D’autant plus que pour Michaël Boutines, les Jeux Olympiques sont plus à même d’influencer le nombre de licenciés que l’Euro ou la Coupe du Monde. « Les JO sont plus médiatisés, et l’ensemble du parcours de l’Equipe de France est diffusé » sur une chaine disponible par tous. Cette année, TF1 ne devait diffuser que la demi-finale et la finale, en cas de qualification des Bleus. De plus, le calendrier des JO est suivi de la rentrée scolaire. « Le Mondial se déroule en décembre ou janvier, quand les gens ont déjà fait leur choix de sport et leurs inscriptions ».

Cap sur l’avenir

Il est encore tôt pour tirer les conclusions de ce cinquième titre mondial. Ces deux dernières années, l’augmentation du nombre de licenciés est moins importante, « nous sommes passés sous la barre des quatre chiffres ». Entre la rentrée 2012 et celle de 2013, il n’y a que 214 licenciés supplémentaires. « Cette victoire pourrait nous faire repasser au dessus de 1000 nouveaux licenciés par an », mais il n’y aura sûrement pas de boom des joueurs de handball en Midi-Pyrénées.

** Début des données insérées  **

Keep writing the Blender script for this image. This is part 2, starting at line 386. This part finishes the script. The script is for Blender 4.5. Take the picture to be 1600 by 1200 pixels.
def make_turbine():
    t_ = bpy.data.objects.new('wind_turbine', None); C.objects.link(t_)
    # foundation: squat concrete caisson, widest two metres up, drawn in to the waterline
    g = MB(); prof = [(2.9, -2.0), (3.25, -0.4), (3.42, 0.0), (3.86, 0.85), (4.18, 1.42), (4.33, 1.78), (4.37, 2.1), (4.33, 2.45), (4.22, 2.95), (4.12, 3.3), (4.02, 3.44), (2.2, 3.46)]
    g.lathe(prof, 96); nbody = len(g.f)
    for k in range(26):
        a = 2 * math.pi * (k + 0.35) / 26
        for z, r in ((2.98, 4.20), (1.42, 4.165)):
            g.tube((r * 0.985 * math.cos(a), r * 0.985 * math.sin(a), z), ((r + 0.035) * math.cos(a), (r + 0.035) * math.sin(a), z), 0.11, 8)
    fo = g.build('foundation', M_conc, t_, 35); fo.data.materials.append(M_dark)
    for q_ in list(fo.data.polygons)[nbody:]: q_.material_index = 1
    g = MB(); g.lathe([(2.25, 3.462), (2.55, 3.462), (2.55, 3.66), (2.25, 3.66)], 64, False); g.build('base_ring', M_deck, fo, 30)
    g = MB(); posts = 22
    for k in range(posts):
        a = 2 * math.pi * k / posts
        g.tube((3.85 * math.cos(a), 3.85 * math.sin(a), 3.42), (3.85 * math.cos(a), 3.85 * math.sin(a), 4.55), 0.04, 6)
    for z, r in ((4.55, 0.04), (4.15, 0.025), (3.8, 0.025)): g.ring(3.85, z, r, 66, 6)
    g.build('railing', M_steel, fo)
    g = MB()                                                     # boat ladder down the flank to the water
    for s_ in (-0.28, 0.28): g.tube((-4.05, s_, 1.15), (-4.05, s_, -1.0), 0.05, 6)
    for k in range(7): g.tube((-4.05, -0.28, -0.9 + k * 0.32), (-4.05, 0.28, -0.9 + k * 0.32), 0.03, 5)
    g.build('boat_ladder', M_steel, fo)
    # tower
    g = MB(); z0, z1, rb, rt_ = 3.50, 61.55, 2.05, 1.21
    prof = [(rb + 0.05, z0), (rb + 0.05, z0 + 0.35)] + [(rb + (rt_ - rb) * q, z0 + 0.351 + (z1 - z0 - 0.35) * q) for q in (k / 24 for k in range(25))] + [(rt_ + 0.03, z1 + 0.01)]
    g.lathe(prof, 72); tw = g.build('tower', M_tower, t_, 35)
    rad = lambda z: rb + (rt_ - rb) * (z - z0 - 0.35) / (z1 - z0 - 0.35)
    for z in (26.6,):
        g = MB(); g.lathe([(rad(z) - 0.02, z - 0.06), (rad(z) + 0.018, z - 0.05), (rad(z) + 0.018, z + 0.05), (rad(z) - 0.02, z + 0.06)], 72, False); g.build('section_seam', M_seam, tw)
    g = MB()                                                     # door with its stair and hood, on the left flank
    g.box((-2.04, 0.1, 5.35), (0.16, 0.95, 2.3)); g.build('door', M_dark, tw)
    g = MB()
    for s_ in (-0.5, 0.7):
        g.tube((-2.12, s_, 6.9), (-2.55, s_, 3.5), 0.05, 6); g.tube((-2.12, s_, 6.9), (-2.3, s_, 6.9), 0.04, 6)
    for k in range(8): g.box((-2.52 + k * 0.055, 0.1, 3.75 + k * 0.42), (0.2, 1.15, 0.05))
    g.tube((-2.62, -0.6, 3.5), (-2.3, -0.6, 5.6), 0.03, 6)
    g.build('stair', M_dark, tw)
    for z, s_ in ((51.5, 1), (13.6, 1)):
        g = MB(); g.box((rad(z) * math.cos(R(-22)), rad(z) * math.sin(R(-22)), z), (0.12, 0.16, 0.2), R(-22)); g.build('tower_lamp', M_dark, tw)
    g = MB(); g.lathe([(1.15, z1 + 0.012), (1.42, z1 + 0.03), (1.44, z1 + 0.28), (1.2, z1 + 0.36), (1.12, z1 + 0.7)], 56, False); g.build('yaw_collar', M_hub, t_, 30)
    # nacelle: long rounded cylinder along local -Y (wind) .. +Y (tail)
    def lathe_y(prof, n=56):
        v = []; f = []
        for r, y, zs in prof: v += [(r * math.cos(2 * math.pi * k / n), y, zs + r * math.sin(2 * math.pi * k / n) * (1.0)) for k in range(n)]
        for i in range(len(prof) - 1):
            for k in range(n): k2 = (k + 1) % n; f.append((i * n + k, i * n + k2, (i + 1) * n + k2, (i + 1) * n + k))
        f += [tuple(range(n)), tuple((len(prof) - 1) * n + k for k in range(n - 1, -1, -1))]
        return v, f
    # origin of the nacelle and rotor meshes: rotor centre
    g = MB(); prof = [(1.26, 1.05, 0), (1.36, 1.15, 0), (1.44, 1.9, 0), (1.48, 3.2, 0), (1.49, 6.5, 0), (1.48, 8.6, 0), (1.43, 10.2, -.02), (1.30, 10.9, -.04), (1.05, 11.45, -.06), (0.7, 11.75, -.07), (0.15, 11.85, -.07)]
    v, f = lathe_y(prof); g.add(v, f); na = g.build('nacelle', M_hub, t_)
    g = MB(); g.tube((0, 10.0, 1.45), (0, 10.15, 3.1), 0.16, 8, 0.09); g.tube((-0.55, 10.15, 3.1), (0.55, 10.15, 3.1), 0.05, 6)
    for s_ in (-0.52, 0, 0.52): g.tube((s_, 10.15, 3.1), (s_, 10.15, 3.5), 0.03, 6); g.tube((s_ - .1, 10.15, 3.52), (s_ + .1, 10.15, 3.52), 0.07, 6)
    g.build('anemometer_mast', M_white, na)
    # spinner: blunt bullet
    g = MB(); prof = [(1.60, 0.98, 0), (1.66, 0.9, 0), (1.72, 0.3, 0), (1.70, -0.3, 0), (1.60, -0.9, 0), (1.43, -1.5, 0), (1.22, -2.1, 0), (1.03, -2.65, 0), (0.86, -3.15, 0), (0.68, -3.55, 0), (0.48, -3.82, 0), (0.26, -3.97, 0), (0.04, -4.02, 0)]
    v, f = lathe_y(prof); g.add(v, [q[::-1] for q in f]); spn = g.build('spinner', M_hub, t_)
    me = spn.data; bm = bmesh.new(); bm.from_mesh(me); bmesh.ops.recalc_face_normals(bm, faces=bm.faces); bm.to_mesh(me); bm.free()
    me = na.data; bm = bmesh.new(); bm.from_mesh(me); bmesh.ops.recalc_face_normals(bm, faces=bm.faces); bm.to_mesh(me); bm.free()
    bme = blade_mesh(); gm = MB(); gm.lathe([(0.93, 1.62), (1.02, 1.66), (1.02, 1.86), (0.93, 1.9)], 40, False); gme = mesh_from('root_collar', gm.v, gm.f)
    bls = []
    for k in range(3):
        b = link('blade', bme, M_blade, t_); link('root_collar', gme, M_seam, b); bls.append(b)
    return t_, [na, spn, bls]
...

Difficile donc de mettre en avant un lien direct entre les victoires des Bleus et le nombre de licenciés. Aujourd’hui, il y a deux enjeux décisifs auxquels la FFHB et les ligues régionales doivent répondre : « Les clubs sont à saturation, il faut trouver des salles. 50% des salles que nous avons ont plus de 30 ans. Enfin, il y a un vrai potentiel sur la question de l’évolution démographique, notamment en milieu rural ».

Vient aussi la question du Mondial 2017, organisé en France. « Il n’y aura pas de site à Toulouse, car le Palais des Sports est trop petit » – autour de 4000 places. « Montpellier sera la zone de jeu la plus proche. » Pour autant, ce n’est pas une raison pour zapper le Mondial à Toulouse. La ligue de handball prévoit déjà d’organiser plusieurs événements pour cette occasion, afin de profiter de l’aura d’une telle organisation. Les chiffres de 2018 s’en ressentiront sûrement. D’ici là, les Experts auront sûrement ajouté un titre à leur palmarès, déjà bien rempli.